A similar peek behind another curtain is being offered, this time into the world of domestic dogs and cats and birds, oh, my, in the animated comedy The Secret Life of Pets.

 

2½
(2½ stars out of 4)

 

The Secret Life of Pets takes place over the course of a day in an apartment building in Manhattan, where a terrier named Max, voiced by Louis C.K., a cherished pet whose devotion to his owner and cushy daily routine are rudely interrupted when his owner brings home a huge stray named Duke, given voice by Eric Stonestreet (of the TV sitcom, Modern Family).

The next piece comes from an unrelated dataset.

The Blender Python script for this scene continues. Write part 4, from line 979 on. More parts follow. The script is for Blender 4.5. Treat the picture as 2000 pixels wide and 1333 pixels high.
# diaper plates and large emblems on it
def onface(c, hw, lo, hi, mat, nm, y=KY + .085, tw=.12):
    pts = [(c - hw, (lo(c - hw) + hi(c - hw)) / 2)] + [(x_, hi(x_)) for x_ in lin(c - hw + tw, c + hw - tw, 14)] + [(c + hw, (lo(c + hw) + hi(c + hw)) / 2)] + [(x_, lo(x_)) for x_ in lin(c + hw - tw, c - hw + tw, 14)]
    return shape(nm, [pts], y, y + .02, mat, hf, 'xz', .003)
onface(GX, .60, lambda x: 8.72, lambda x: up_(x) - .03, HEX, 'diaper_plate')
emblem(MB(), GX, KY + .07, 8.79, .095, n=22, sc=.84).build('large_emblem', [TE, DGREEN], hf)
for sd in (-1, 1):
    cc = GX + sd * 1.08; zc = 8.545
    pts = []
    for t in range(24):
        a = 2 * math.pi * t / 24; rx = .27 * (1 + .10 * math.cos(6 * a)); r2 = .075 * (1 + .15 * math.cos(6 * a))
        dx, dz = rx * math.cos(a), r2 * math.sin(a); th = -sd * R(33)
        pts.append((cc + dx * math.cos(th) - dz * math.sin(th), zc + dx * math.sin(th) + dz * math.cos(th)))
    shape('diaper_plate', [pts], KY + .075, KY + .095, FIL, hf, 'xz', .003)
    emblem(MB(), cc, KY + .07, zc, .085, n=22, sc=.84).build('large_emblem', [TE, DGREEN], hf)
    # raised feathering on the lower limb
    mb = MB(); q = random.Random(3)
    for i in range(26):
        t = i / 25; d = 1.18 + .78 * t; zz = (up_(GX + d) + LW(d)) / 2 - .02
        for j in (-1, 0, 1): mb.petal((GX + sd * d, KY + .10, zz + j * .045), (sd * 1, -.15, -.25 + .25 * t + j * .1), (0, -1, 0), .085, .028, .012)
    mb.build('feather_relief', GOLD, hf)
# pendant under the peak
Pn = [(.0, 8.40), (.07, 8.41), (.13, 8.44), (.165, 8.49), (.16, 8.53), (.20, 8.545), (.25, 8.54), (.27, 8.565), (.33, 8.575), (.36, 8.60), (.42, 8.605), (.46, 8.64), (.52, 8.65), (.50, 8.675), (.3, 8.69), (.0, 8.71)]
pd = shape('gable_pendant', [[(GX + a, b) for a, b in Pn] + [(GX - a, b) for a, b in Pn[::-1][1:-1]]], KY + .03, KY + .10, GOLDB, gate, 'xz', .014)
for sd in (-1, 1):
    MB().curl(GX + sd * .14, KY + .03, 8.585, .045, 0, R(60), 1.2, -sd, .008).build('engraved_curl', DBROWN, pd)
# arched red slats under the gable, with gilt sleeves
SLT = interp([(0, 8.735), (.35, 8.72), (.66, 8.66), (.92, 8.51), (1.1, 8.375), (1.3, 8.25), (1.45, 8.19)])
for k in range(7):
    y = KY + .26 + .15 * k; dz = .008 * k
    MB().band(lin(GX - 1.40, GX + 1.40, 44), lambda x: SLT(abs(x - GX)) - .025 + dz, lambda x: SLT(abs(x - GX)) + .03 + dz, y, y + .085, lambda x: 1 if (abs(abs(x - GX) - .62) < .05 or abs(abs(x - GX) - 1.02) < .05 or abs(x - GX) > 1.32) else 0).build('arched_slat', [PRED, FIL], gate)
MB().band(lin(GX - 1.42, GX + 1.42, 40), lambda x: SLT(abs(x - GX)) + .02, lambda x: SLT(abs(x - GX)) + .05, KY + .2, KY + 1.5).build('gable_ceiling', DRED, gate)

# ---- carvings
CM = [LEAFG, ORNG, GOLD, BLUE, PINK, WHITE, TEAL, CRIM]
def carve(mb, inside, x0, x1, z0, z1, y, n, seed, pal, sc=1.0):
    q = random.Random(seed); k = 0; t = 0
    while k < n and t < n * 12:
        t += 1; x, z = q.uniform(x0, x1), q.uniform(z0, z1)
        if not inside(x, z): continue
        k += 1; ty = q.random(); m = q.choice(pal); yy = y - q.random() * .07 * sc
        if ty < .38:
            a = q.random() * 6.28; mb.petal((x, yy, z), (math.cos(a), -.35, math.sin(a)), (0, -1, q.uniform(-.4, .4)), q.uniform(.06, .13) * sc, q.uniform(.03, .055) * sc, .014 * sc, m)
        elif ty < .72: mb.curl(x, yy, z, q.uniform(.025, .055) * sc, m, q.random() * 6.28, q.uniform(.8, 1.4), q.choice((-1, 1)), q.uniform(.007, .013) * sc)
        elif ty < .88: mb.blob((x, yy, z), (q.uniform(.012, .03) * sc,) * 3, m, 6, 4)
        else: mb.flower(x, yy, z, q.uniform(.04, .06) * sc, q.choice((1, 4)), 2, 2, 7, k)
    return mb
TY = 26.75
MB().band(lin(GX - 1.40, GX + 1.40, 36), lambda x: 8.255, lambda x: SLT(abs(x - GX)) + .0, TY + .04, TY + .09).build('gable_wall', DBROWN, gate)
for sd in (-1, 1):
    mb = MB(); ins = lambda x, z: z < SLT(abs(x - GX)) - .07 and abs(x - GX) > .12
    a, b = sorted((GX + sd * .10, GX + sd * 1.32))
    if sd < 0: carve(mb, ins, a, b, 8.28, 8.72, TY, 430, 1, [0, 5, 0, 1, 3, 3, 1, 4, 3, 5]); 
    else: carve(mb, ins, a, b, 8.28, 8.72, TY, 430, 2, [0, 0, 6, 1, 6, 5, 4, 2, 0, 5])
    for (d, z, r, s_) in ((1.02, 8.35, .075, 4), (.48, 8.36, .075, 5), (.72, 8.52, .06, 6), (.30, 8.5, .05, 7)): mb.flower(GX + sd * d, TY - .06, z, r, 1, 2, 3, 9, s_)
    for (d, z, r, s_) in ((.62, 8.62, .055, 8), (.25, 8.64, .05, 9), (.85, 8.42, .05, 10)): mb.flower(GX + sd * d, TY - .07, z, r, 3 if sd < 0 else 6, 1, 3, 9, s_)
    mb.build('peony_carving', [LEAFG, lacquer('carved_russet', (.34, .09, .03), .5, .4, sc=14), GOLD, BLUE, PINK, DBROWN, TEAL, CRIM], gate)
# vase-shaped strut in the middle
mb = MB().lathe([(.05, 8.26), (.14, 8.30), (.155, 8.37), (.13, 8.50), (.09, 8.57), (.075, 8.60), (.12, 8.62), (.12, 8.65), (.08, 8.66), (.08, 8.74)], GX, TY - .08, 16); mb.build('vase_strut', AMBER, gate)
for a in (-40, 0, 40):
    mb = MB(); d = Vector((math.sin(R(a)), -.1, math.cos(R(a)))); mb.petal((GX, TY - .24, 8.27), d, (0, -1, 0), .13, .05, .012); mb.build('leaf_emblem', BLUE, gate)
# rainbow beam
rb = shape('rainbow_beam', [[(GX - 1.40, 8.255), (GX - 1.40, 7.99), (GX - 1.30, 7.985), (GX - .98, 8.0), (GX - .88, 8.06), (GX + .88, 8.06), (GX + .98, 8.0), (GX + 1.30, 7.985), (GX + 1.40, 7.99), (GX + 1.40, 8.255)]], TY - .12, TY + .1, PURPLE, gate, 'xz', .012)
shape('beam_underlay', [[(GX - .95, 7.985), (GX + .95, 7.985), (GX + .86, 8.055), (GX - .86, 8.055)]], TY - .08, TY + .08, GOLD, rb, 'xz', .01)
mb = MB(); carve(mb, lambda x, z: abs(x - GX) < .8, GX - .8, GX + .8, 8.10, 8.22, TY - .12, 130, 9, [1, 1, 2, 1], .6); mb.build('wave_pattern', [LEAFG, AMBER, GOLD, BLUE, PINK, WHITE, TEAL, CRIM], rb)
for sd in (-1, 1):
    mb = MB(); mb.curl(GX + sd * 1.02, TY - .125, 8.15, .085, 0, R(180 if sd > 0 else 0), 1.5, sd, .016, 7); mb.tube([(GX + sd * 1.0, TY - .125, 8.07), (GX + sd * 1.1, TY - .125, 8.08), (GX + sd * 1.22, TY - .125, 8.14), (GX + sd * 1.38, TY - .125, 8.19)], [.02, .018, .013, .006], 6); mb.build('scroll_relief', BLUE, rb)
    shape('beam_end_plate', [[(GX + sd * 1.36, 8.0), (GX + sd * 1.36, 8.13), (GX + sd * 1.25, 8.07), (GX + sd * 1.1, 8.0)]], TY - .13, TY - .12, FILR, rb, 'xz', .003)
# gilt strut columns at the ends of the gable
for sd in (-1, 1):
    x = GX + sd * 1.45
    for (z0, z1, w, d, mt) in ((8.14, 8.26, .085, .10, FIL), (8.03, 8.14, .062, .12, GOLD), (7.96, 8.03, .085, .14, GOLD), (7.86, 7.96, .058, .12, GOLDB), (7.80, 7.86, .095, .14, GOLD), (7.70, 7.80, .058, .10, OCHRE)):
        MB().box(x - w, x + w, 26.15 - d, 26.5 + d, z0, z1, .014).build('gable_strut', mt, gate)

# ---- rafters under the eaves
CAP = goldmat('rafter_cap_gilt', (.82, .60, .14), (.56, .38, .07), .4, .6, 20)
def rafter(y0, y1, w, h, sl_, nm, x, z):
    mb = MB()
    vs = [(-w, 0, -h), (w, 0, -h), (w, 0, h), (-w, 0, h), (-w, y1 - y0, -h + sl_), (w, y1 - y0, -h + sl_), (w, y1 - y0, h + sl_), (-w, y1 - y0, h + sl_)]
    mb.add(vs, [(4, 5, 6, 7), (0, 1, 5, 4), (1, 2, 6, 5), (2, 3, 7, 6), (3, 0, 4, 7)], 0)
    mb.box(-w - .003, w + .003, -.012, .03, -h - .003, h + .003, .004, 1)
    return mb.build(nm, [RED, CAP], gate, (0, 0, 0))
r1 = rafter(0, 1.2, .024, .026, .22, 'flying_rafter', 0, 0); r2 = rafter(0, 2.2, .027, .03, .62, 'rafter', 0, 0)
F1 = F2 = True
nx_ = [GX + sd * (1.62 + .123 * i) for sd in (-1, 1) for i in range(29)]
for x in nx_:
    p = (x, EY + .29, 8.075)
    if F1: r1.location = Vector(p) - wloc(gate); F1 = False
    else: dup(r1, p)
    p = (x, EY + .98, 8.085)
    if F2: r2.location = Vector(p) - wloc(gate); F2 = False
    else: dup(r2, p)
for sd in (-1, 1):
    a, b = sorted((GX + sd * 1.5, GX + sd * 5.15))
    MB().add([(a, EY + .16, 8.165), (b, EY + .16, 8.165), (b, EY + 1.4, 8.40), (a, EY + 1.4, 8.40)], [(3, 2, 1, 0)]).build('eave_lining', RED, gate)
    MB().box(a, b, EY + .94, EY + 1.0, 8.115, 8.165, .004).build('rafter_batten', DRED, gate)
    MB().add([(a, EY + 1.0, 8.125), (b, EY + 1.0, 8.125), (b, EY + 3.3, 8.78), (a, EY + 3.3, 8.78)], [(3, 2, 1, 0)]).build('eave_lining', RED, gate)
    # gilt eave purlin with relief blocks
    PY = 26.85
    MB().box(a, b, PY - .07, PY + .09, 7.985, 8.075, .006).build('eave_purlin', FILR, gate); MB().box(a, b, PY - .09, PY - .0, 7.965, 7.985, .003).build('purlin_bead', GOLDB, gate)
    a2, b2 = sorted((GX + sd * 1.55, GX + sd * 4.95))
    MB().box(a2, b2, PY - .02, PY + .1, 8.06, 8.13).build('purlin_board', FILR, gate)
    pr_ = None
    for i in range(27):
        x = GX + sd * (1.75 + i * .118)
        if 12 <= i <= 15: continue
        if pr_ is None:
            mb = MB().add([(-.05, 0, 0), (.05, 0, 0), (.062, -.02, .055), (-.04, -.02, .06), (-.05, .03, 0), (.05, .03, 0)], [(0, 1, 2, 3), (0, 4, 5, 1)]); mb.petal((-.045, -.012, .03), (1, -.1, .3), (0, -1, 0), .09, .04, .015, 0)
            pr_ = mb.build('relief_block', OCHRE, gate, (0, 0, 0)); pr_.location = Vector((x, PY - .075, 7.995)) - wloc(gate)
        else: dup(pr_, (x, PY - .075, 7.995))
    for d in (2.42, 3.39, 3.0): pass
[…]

But what Max and Duke discover together one day, while on a walk and unable to get home, is that a little bunny named Snowball, a former magician's rabbit voiced by Kevin Hart, is putting together an army of abandoned animals, calling themselves the Flushed Pets, as part of their determination to gain revenge against all just-happy-to-be-owned pets and their privileged owners by un-domesticating all the owned animals.

Co-directors Chris Renaud and Yarrow Cheney, who collaborated previously on Despicable Me, Despicable Me 2 and The Lorax, keep the pace lively but let their characters hit the road a bit too soon, so that we haven't gotten much of a look at their normal everyday environment, and they haven't fully explored its comedic possibilities.

The narrative could actually use more in the way of incident and subplot. As it is, the film sometimes seems like an inspired short sporting stretch marks as a result of being adapted willy-nilly to feature length.

The narrative starts off promisingly, but the screenwriters seem to run out of creative steam once the tired caper plot and the overly familiar and generic action elements kick in.

That said, however, there's nonetheless plenty of observational humor, peppy dialogue, and especially frenetic, Looney Tunes-recalling slapstick emerging from the script by Ken Daurio, Brian Lynch, and Cinco Paul.

And the view of an animated New York City through the eyes of pooches is a novel one.

The Secret Life of Pets doesn't have the ambition, complexity, or originality of, say, Zootopia, but it still generates plenty of laughs, especially in the early going.

Ironically, while it's stimulating to confront as many characters as are included along the way, the film may be too crowded, too populated, to do justice to its central story or essential charm.

Regardless, the makers of  The Secret Life of Pets should be particularly grateful to the existence of the Toy Story movies for the blueprint they provided for this virtual spinoff, which also features in its supporting ensemble the voices of Albert Brooks as a hawk, Jenny Slate as a Pomeranian, Lake Bell as a cat, Steve Coogan as an alley cat, Dana Carvey as a basset hound, Bobby Moynihan as a dog, and Ellie Kemper as Max's owner.

So let's housebreak 2-1/2 stars out of 4. While puppy love doesn't quite kick in, The Secret Life of Pets still has both heart and energy, and is at the very least doggedly good-natured about unleashing jokes.

Yes, it does for animals what its classic predecessor did for playthings. Just not as well.